## What to produce
Reproduce the span that opens at the line containing "Reconstruct this image" and closes at the line containing "scene.camera = cam", both lines included, without alteration and without any other line.
■ ■ ■ ■ ■ ■ ■
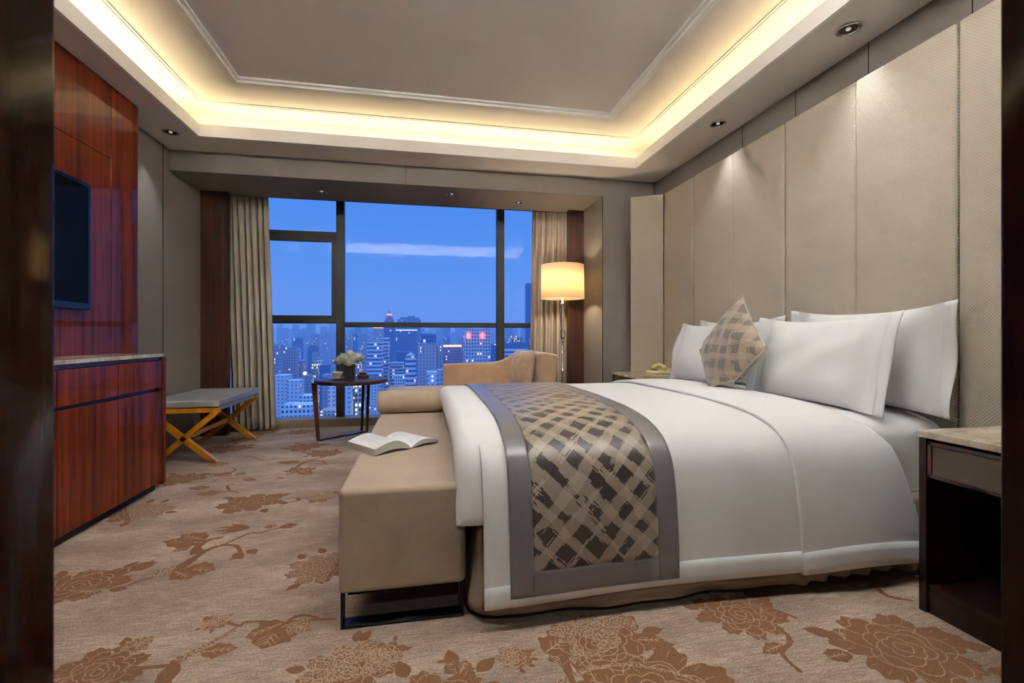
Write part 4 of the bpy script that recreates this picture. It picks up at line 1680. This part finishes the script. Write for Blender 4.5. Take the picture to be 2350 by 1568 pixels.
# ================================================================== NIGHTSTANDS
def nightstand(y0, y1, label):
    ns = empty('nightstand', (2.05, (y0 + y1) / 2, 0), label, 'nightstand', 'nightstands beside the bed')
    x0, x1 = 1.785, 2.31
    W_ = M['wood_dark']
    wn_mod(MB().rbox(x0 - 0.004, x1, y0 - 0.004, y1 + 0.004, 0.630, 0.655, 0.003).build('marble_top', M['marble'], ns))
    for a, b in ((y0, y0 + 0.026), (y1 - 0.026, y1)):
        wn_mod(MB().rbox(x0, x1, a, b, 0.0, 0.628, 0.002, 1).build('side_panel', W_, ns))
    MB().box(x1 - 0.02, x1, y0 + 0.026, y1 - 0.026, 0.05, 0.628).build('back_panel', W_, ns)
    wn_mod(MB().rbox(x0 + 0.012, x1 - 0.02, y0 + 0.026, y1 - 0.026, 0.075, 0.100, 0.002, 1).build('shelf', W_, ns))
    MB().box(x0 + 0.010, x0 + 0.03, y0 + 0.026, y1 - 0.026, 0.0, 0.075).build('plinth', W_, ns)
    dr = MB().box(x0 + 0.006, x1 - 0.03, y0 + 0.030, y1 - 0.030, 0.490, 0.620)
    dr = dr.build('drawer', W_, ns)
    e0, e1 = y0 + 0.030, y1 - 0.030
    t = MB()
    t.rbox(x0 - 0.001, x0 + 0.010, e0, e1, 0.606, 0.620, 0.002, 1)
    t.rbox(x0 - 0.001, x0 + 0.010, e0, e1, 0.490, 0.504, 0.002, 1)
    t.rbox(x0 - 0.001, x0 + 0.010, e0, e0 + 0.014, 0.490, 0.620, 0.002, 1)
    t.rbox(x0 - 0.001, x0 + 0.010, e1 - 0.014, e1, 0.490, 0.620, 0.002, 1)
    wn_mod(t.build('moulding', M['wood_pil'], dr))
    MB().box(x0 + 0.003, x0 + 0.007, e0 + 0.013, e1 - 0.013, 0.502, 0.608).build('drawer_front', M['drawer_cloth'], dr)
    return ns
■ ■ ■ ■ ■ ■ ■
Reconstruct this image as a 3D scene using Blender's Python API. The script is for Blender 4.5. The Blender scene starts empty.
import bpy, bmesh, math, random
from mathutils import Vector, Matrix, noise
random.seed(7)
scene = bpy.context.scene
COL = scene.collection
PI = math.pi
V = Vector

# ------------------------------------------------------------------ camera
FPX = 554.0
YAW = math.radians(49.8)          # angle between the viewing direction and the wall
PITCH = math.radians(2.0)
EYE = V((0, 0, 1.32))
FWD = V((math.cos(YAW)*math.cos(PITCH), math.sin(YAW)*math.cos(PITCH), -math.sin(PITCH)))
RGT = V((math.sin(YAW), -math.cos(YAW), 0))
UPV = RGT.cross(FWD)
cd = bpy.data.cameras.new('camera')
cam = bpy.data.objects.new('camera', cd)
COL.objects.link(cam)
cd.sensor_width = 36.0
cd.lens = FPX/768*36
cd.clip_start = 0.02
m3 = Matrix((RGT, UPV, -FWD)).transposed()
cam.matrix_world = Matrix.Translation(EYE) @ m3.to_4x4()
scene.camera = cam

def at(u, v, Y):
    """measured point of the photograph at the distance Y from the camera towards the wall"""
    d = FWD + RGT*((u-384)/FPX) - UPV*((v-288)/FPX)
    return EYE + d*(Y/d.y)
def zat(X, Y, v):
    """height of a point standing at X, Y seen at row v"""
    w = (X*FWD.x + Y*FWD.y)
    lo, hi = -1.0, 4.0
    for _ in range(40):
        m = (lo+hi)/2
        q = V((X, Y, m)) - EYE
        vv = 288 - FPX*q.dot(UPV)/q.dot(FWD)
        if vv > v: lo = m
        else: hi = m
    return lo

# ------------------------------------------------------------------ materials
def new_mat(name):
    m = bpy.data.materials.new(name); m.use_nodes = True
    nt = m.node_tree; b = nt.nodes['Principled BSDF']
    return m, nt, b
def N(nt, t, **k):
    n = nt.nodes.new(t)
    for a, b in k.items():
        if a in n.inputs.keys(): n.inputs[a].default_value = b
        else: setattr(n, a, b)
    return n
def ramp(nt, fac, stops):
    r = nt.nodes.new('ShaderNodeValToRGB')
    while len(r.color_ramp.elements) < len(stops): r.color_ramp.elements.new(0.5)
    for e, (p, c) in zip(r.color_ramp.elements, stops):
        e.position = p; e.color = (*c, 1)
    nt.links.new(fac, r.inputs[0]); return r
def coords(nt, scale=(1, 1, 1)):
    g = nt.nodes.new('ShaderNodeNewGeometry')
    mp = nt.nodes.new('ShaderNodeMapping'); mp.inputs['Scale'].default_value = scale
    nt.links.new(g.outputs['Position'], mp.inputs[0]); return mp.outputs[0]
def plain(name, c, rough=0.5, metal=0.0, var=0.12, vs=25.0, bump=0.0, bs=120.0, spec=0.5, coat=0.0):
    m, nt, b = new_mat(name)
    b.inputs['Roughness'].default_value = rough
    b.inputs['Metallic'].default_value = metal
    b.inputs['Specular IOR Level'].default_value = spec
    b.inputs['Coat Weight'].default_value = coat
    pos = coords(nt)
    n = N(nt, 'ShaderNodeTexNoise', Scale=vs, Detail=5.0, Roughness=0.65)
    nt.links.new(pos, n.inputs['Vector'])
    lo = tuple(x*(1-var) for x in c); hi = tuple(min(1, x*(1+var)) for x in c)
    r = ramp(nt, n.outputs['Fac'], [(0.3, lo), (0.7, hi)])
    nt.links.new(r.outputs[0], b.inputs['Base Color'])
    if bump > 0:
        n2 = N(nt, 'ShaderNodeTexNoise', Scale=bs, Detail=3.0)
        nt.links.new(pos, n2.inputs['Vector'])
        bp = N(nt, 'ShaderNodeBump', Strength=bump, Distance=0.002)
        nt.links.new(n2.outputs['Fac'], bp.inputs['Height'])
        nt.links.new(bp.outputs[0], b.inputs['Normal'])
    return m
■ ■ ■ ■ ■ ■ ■
## Correct result
Reconstruct this image as a 3D scene using Blender's Python API. The script is for Blender 4.5. The Blender scene starts empty.
import bpy, bmesh, math, random
from mathutils import Vector, Matrix, noise
random.seed(7)
scene = bpy.context.scene
COL = scene.collection
PI = math.pi
V = Vector

# ------------------------------------------------------------------ camera
FPX = 554.0
YAW = math.radians(49.8)          # angle between the viewing direction and the wall
PITCH = math.radians(2.0)
EYE = V((0, 0, 1.32))
FWD = V((math.cos(YAW)*math.cos(PITCH), math.sin(YAW)*math.cos(PITCH), -math.sin(PITCH)))
RGT = V((math.sin(YAW), -math.cos(YAW), 0))
UPV = RGT.cross(FWD)
cd = bpy.data.cameras.new('camera')
cam = bpy.data.objects.new('camera', cd)
COL.objects.link(cam)
cd.sensor_width = 36.0
cd.lens = FPX/768*36
cd.clip_start = 0.02
m3 = Matrix((RGT, UPV, -FWD)).transposed()
cam.matrix_world = Matrix.Translation(EYE) @ m3.to_4x4()
scene.camera = cam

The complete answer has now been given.